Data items

▶

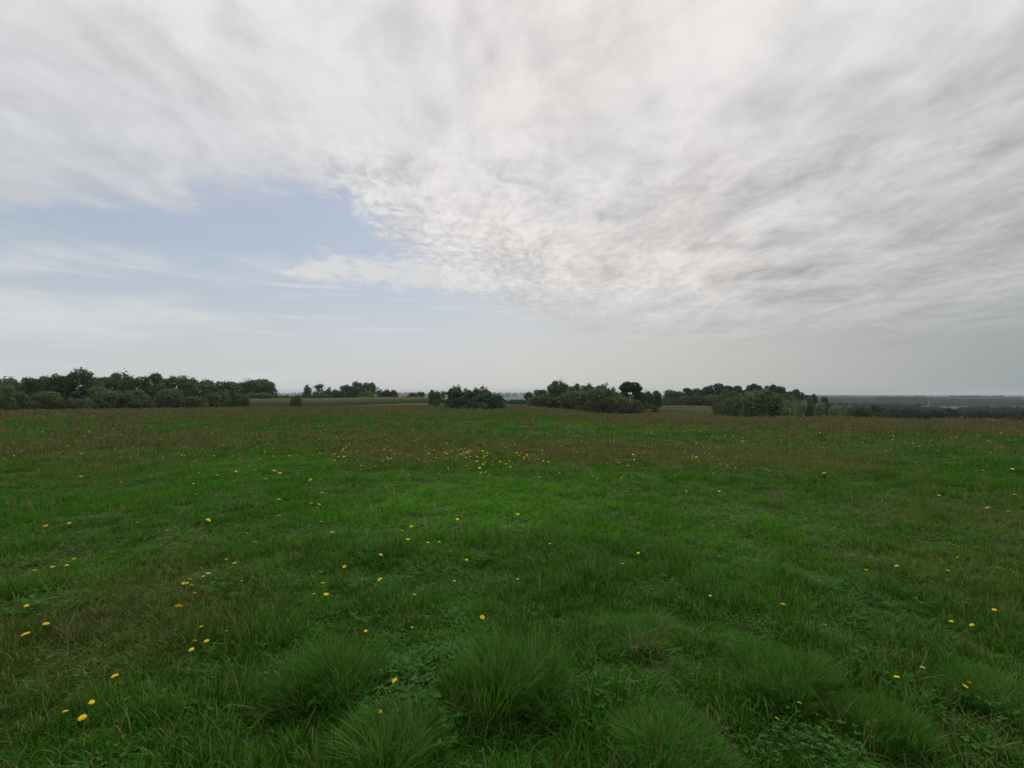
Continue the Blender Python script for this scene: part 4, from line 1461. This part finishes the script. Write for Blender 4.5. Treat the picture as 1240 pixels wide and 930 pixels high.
# ------------------------------------------------------------------ far woods
def build_far():
    var = []
    for i in range(5):
        g = np.random.default_rng(1700 + i)
        lob = [(0, 0, 6, 3.0, 3.0, 3.6)] + [(g.normal(0, 2.2), g.normal(0, 2.2), g.uniform(2.5, 8.5), g.uniform(1.4, 2.2), g.uniform(1.4, 2.2), g.uniform(1.2, 2)) for _ in range(8)]
        C, N, t = lobes_cloud(lob, 1200, g, jag=.15)
        var.append(leaf_cloud(C, N + g.normal(0, .5, N.shape), g.uniform(.6, 1.1, len(C)), t, M_FAR, 'far_crown', 1.2, 150 + i))

    def wood(name, label, regions):
        X, Y, Sc = [], [], []
        for x0, x1, r0, r1, n, s0, s1 in regions:
            a = np.arctan((rng.uniform(x0, x1, n) - 620) / FPX)
            r = np.sqrt(rng.uniform(r0 * r0, r1 * r1, n))
            X.append(r * np.sin(a)); Y.append(r * np.cos(a)); Sc.append(rng.uniform(s0, s1, n))
        X, Y, Sc = map(np.concatenate, (X, Y, Sc))
        n = len(X)
        scatter(name, label, 'wood', var, X, Y, H(X, Y) - .5, np.stack([np.zeros(n), np.zeros(n), rng.uniform(0, 6.28, n)], -1),
                np.stack([Sc * rng.uniform(.9, 1.2, n)] * 2 + [Sc], -1), rng.integers(0, 5, n))
    wood('valley_wood', 'dark wood filling the valley below the right side of the field',
         [(1040, 1700, 250, 330, 900, .8, 1.1), (1030, 1700, 330, 440, 900, .9, 1.25), (1020, 1700, 440, 590, 1200, 1.15, 1.4), (985, 1100, 215, 260, 90, .55, .75), (1010, 1130, 260, 340, 160, .6, .85)])
    wood('far_wood', 'hazy strips of woodland on the far side of the valley',
         [(990, 1110, 600, 680, 220, 1.0, 1.4), (1170, 1700, 860, 940, 250, .7, 1.0),
          (960, 1800, 1250, 1330, 700, .7, 1.0), (900, 1900, 1500, 1620, 1100, .95, 1.3), (1060, 1120, 1480, 1500, 80, 1.2, 1.6)])
    wood('woodland_band', 'dark band of woodland beyond the field between conifers and copse',
         [(590, 665, 300, 360, 130, .55, .8), (440, 560, 330, 420, 160, .5, .7), (300, 420, 420, 520, 150, .8, 1.1), (780, 960, 330, 400, 150, .6, .8)])
    wood('horizon_wood', 'blue hazy woodland along the horizon',
         [(-700, 900, 2300, 2500, 1500, .9, 1.3), (-700, 800, 3300, 3600, 1700, 1.0, 1.4), (850, 2000, 2500, 2700, 1100, .8, 1.35), (980, 1120, 2400, 2500, 120, 1.0, 1.6), (1150, 1220, 2400, 2500, 60, 1.0, 1.7)])


build_far()


def box(x0, x1, y0, y1, z0, z1):
    V = [(x0, y0, z0), (x1, y0, z0), (x1, y1, z0), (x0, y1, z0), (x0, y0, z1), (x1, y0, z1), (x1, y1, z1), (x0, y1, z1)]
    F = [(0, 3, 2, 1), (4, 5, 6, 7), (0, 1, 5, 4), (1, 2, 6, 5), (2, 3, 7, 6), (3, 0, 4, 7)]
    return V, F


# ------------------------------------------------------------------ haze: still air over the whole scene
m = bpy.data.materials.new("haze_air")
m.use_nodes = True
nt = m.node_tree
nt.nodes.clear()
out = nt.nodes.new('ShaderNodeOutputMaterial')
pv = nt.nodes.new('ShaderNodeVolumePrincipled')
pv.inputs['Color'].default_value = (0.70, 0.76, 0.84, 1)
pv.inputs['Density'].default_value = 0.00017
pv.inputs['Anisotropy'].default_value = 0.2
pv.inputs['Density Attribute'].default_value = ''
nt.links.new(pv.outputs[0], out.inputs['Volume'])
try: m.cycles.homogeneous_volume = True
except Exception: pass
V, F = box(-5900, 5900, -5900, 5900, -45, 26)
o = new_obj('haze', mesh_np('haze', V, F, m))
tag(o, kind='stuff')
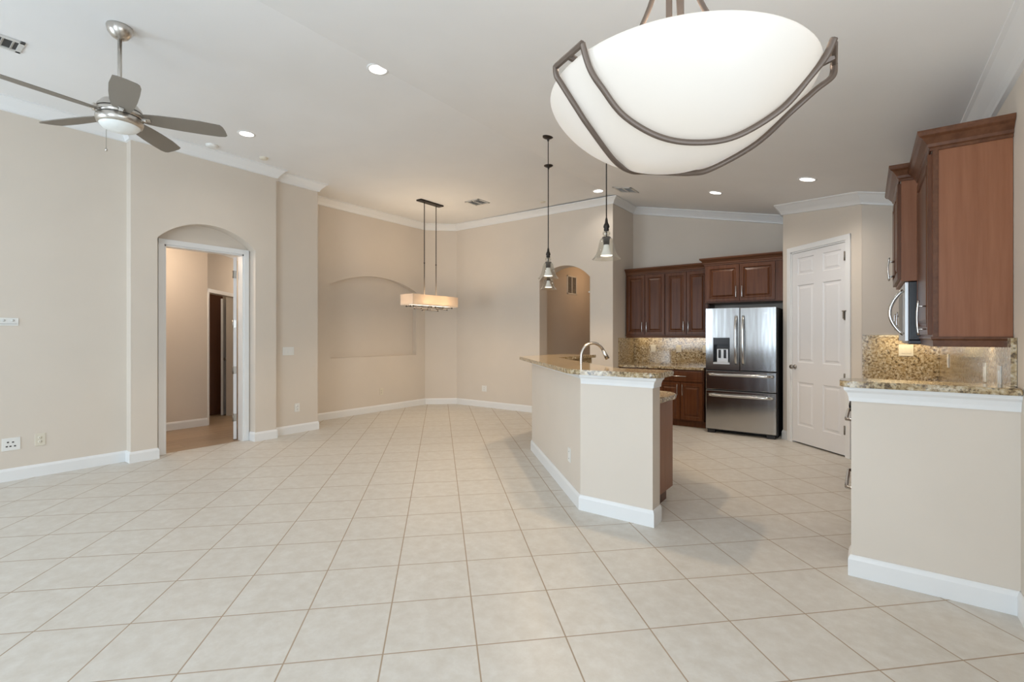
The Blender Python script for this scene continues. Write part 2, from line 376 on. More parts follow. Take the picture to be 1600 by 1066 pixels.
# half walls
BW = [(-1.245, 3.405), (-1.835, 3.405), (-3.27, 4.84), (-3.27, 6.10)]
q = .15
bi = [(-3.12, 6.10), (-3.12, 4.902), (-1.773, 3.555), (-1.245, 3.555)]
struct('wall_bar', MB().prism(BW+bi, 0, 1.045), M['wall'])
struct('wall_counter', MB().prism([(-.07, 3.405), (.63, 3.405), (.63, 3.555), (-.07, 3.555)], 0, 1.05), M['wall'])

# ---------------------------------------------------------------- mouldings
crown = [(0, 0), (.105, 0), (.105, -.014), (.088, -.022), (.072, -.040), (.040, -.075), (.024, -.100), (.020, -.116), (.0, -.120)]
path = [(-6.58, -3.2), (-6.58, 1.74), (-6.44, 1.74), (-6.44, 3.34), (-6.55, 3.34), (-6.55, 4.02), (-7.18, 4.02), (-7.18, 6.77), (-6.71, 7.20), (-3.29, 7.20), (-3.29, 8.04), (-.90, 8.04), (-.90, 7.36), (-.038, 6.50), (.616, 6.50), (.616, -3.2)]
zfc = lambda x, y: ceil(x)
struct('trim_1', MB().sweep(path, crown, zfc, side=-1), M['trim'])
base = [(0, 0), (.015, 0), (.015, .095), (.009, .112), (.004, .12), (0, .12)]
z0f = lambda x, y: 0.0
def baseboard(name, pts, side=-1): return struct(name, MB().sweep(pts, base, z0f, side=side), M['trim'])
baseboard('baseboard_left', [(-6.58, -3.2), (-6.58, 1.74), (-6.44, 1.74), (-6.44, 1.985), (-6.55, 1.985)])
baseboard('baseboard_pier', [(-6.58, 3.065), (-6.44, 3.065), (-6.44, 3.34), (-6.55, 3.34), (-6.55, 4.02), (-7.18, 4.02), (-7.18, 6.77), (-6.71, 7.20), (-4.70, 7.20), (-4.70, 7.45)])
baseboard('baseboard_back', [(-3.70, 7.40), (-3.70, 7.20), (-3.29, 7.20), (-3.29, 7.40)])
baseboard('baseboard_pantry', [(-.90, 7.56), (-.90, 7.36), (-.845, 7.305)])
baseboard('baseboard_bar', [(-1.245, 3.555), (-1.245, 3.405), (-1.835, 3.405), (-3.27, 4.84), (-3.27, 6.10), (-3.12, 6.10)], side=1)
baseboard('baseboard_counter', [(-.07, 3.555), (-.07, 3.405), (.616, 3.405)], side=-1)
baseboard('baseboard_right', [(.616, 3.405), (.616, -3.2)])
baseboard('baseboard_hall', [(-8.20, .9), (-8.20, 3.18)])
# wood-cap trim below the granite of both half walls
cap = [(0, 0), (.010, 0), (.012, .020), (.020, .045), (.034, .058), (.036, .074), (0, .074)]
zcap = lambda x, y: 1.006
struct('trim_2', MB().sweep([(-1.245, 3.555), (-1.245, 3.405), (-1.825, 3.405)], cap, zcap, side=1).prism(BW+bi, 1.045, 1.08), M['trim'])
struct('trim_3', MB().sweep([(-.07, 3.555), (-.07, 3.405), (.616, 3.405)], [(o_, dz*1.12) for o_, dz in cap], lambda x, y: 1.008, side=-1).prism([(-.07, 3.405), (.615, 3.405), (.615, 3.555), (-.07, 3.555)], 1.05, 1.09), M['trim'])
# door casings
def casing(name, T, x0, x1, zt, w_=.062, p=.018):
    mb = MB()
    mb.box(x0-w_, x0, -p, 0, 0, zt+w_, .004, T).box(x1, x1+w_, -p, 0, 0, zt+w_, .004, T).box(x0-w_, x1+w_, -p-.001, 0, zt, zt+w_, .004, T)
    mb.box(x0-.0, x0+.018, -.004, .12, 0, zt, 0, T).box(x1-.018, x1, -.004, .12, 0, zt, 0, T).box(x0, x1, -.004, .12, zt-.018, zt, 0, T)
    return struct(name, mb, M['trim'])
TL = frame(-6.60, 1.74, 0, PI/2)
casing('trim_4', TL, .36, 1.25, 2.455)
TP = frame(-.90, 7.36, 0, -PI/4)
casing('trim_5', TP, .155, 1.02, 2.475)
TH = frame(-8.20, 3.18, 0, math.radians(135))
mb = MB().box(-.012, .03, -.016, 0, 0, 2.12, .003, TH).box(.92, .98, -.016, 0, 0, 2.12, .003, TH).box(-.012, .98, -.017, 0, 2.06, 2.12, .003, TH)
mb.sweep([(-8.20, .9), (-8.20, 3.18), (-9.7, 4.68)], [(0, 0), (.08, 0), (.06, -.03), (.02, -.08), (0, -.08)], lambda x, y: 2.80, side=-1)
struct('trim_6', mb, M['trim'])

# ---------------------------------------------------------------- doors
def hinge(T, z, p, label=None, side=1):
    mb = MB(); mb.box(-.016, .016, -.004, .003, z-.05, z+.05, .001, T); mb.tube([T @ Vector((0, -.008, z-.052)), T @ Vector((0, -.008, z+.052))], .007, 8)
    return mb.build('hinge', M['nickel_dark'], p)
# pantry door, six panels, in the diagonal wall (closed)
d1 = thing('door_1', 'white six panel pantry door in the diagonal wall beside the refrigerator', 'door', TP)
d1['kind'] = 'structure'; del d1['label']; del d1['category']
x0, x1, zb, zt = .176, 1.0, .020, 2.452
pan = [(.262, .53), (.665, .935)]; pz = [(.24, .80), (1.04, 2.035), (2.16, 2.39)]
pz = [(.235, .795), (1.045, 2.035), (2.165, 2.385)]
holes = [[(a, c), (b_, c), (b_, d), (a, d)] for a, b_ in ((.265, .535), (.675, .945)) for c, d in pz]
mb = MB().slab([(x0, zb), (x1, zb), (x1, zt), (x0, zt)], holes, .0, .038, TP)
for hl in holes:
    mb.panel(hl[0][0], hl[1][0], hl[0][1], hl[2][1], [(0, 0), (.010, -.009), (.028, -.009), (.048, -.002)], TP, y=0)
leaf = mb.build('door_leaf', M['door'], d1)
for z in (.31, .904, 1.618, 2.296): hinge(frame(0, 0) @ TP @ Matrix.Translation((1.003, -.004, 0)), z, d1)
mb = MB().box(.985, 1.035, -.030, -.016, 1.662, 1.674, .001, TP).box(1.0, 1.012, -.034, -.016, 1.58, 1.67, .001, TP)
mb.build('latch', M['nickel_dark'], d1)
kb = MB().lathe([(0, 0), (.028, 0), (.028, -.006), (.011, -.012), (.010, -.035), (.024, -.042), (.029, -.055), (.024, -.068), (.0, -.072)], (.225, 0, .985), 20, TP, axis='y')
kb.build('knob', M['nickel_dark'], d1)
# open leaf of the left door
ang = math.radians(180+26)
Tleaf = frame(-6.745, 2.966, 0, math.radians(90+66+0))
d2 = thing('door_2', 'x', 'door', Tleaf); d2['kind'] = 'structure'; del d2['label']; del d2['category']
MB().box(0, .80, 0, .038, .012, 2.43, .002, Tleaf).build('door_leaf', M['door'], d2)
for z in (.30, .93, 1.545, 2.20):
    mb = MB().box(-.004, -.0005, .004, .034, z-.05, z+.05, 0, Tleaf); mb.tube([Tleaf @ Vector((-.006, .042, z-.05)), Tleaf @ Vector((-.006, .042, z+.05))], .008, 8)
    mb.build('hinge', M['nickel_dark'] if z != 1.545 else M['steel_trim'], d2)
# doorway in the hall: dark brown leaf behind, cream leaf with a knob
T3 = frame(-9.12, 3.38, 0, PI/2)
d3 = thing('door_3', 'x', 'door', T3); d3['kind'] = 'structure'; del d3['label']; del d3['category']
MB().box(0, .40, 0, .04, .01, 2.2, .002, T3).build('door_leaf', M['brownd'], d3)
T4 = frame(-8.97, 3.72, 0, math.radians(135))
d4 = thing('door_4', 'x', 'door', T4); d4['kind'] = 'structure'; del d4['label']; del d4['category']
MB().box(0, .78, .0, .035, .01, 2.03, .002, T4).build('door_leaf', M['door'], d4)
MB().lathe([(0, 0), (.026, 0), (.026, -.006), (.010, -.012), (.010, -.035), (.026, -.045), (.026, -.06), (0, -.065)], (.045, .0, .98), 16, T4, axis='y').build('knob', M['nickel_dark'], d4)

# ---------------------------------------------------------------- cabinets
def door_mb(w_, h_, T, fr=.055):
    t = .020
    mb = MB(); mb.box(0, w_, -t+.0105, 0, 0, h_, 0, T)
    mb.panel(0, w_, 0, h_, [(0, .0095), (0, t-.0015), (.002, t), (fr-.012, t), (fr-.008, t+.003), (fr-.002, t+.001), (fr+.003, t-.010), (fr+.012, t-.010), (fr+.036, t+.001)], T)
    return mb
def pull(T, x, z, ln, p, vert=True, out=.034, r=.0055, m='steel_h', y=-.021):
    pts = []
    for i in range(13):
        s_ = i/12*2-1; o_ = out+.007*(1-s_*s_)
        pts.append((x, y-o_, z+s_*ln/2) if vert else (x+s_*ln/2, y-o_, z))
    mb = MB().tube([T @ Vector(a) for a in pts], r, 8)
    for s_ in (-.66, .66):
        a = (x, y, z+s_*ln/2) if vert else (x+s_*ln/2, y, z)
        b_ = (a[0], y-out-.004, a[2]); mb.tube([T @ Vector(a), T @ Vector(b_)], r*.75, 8)
    return mb.build('handle', M[m], p)
cc = [(0, 0), (.010, 0), (.010, .014), (.018, .020), (.022, .036), (.044, .066), (.056, .074), (.060, .078), (.066, .092), (.066, .104), (0, .104)]
def cabinet(name, label, T, w_, d, h, doors, crownh=None, sides=(1, 1), rail=0, toe=0, drawers=(), group=None, sidemat='cherry', left_side=True, stile=.012, cat='cabinet'):
    t = thing(name, label, cat, T, group)
    mb = MB().box(0, w_, 0, d, toe, h, .001, T)
    if toe: mb.box(.0, w_, .07, d, 0, toe, 0, T)
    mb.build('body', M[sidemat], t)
    for (x, z, dw, dh, hx, hz, hl) in doors:
        TD = T @ Matrix.Translation((x, 0, z)); dr = door_mb(dw, dh, TD).build('door', M['cherry'], t)
        pull(TD, hx, hz, hl, dr)
    for (x, z, dw, dh) in drawers:
        TD = T @ Matrix.Translation((x, 0, z)); mb = MB().box(0, dw, -.020, 0, 0, dh, .003, TD)
        mb.panel(0, dw, 0, dh, [(.003, .020), (.018, .0215), (.024, .018), (.032, .018), (.04, .021)], TD)
        dr = mb.build('drawer', M['cherry'], t); pull(TD, dw/2, dh/2, .20, dr, vert=False)
    if crownh is not None:
        P_ = [(0, d)] if sides[0] else []
        P_ += [(0, -.004), (w_, -.004)]
        if sides[1]: P_ += [(w_, d)]
        MB().sweep(P_, cc, lambda x, y: crownh, side=-1, T=T).build('crown_moulding', M['cherry_x'], t)
        t['_']=0; del t['_']
    if rail:
        P_ = [(0, d), (0, .0), (w_, .0), (w_, d)]
        mb = MB()
        mb.sweep(P_, [(0.008, 0), (.008, -.012), (0, -.020), (-.002, -rail), (-.018, -rail), (-.018, 0)], lambda x, y: 0, side=-1, T=T)
        mb.build('light_rail', M['cherry_x'], t)
    return t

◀

• Written request:
Exactly as written, please give again the lines from the beginning of the listing through the line containing "var.append(leaf_cloud(C, N +", inclusive, without any pictures.

• Expected answer:
Continue the Blender Python script for this scene: part 4, from line 1461. This part finishes the script. Write for Blender 4.5. Treat the picture as 1240 pixels wide and 930 pixels high.
# ------------------------------------------------------------------ far woods
def build_far():
    var = []
    for i in range(5):
        g = np.random.default_rng(1700 + i)
        lob = [(0, 0, 6, 3.0, 3.0, 3.6)] + [(g.normal(0, 2.2), g.normal(0, 2.2), g.uniform(2.5, 8.5), g.uniform(1.4, 2.2), g.uniform(1.4, 2.2), g.uniform(1.2, 2)) for _ in range(8)]
        C, N, t = lobes_cloud(lob, 1200, g, jag=.15)
        var.append(leaf_cloud(C, N + g.normal(0, .5, N.shape), g.uniform(.6, 1.1, len(C)), t, M_FAR, 'far_crown', 1.2, 150 + i))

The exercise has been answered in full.